Saturday of the Seventh Week of Easter

In today’s Gospel, Peter asks what will happen to John.  Jesus tells him, “What if I want him to remain until I come?  What concern is it of yours?  You follow me.”

Each of us is called to follow Jesus by our own unique path within the Church.  Jesus does not want us to compare our path to someone else’s.  Some of us might be called to very prominent positions or to do things that draw a lot of attention.  Others of us are called to be anonymous saints, simply toiling quietly in the vineyard, and doing what God has asked us to do.  What someone else is called to do is not our concern, except to the extent that we might be able to support another in following their path. 

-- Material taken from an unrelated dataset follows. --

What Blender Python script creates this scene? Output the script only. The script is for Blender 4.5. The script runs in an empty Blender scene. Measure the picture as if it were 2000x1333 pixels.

At the same time, this passage speaks to the diversity of the Church.  The Body of Christ necessarily has many different and unique members.  Just as the body has diverse parts and systems that all must function well for one to be in good health, the members of the Body of Christ all have different roles to play in making the whole Body realize its potential.

Hans Urs von Balthasar, the famous 20th century theologian (and a favorite of Pope Benedict XVI) described four archetypes: Peter, Paul, John, and Mary.  With each are associated characteristic expressions of the new mode of grace given at the Incarnation of Jesus Christ.  Their archetypal experience shapes our experience of the Church.  The Petrine contribution (associated with Peter) is the apostolic preaching and the sacraments.  The Pauline contribution includes charismatic and visionary graces which inspire missions.  The Johannine contribution (with John) is contemplative love.  The Marian archetype is the most important of the four.  It is Mary’s “spousal-maternal presence providing a Marian unity at the core of the earthly-heavenly Church.”

Peter’s mission leading the origins of the Church hierarchy is essential.  But so is John’s mission of building up contemplative love within the early Church community.  From both, we enjoy the benefits today.

Within our Church today, we can see these four archetypes if we look for them.  More generally, we also see great diversity.  Culturally, spiritually, geographically, and in many other ways, the Church is a diverse Church.  And each of us is trying to answer our individual call while supporting others in theirs. 

But, within this diversity, there is unity.  Centered on Jesus Christ.  On our relationship with him (even in diverse ways).  And centered on the gift of the Eucharist.

Can we see the benefits of Peter’s contribution to the Church?  Can we see those of John also?  Do we appreciate the diversity found within the Church?  Do we continue to work toward greater unity within the Church?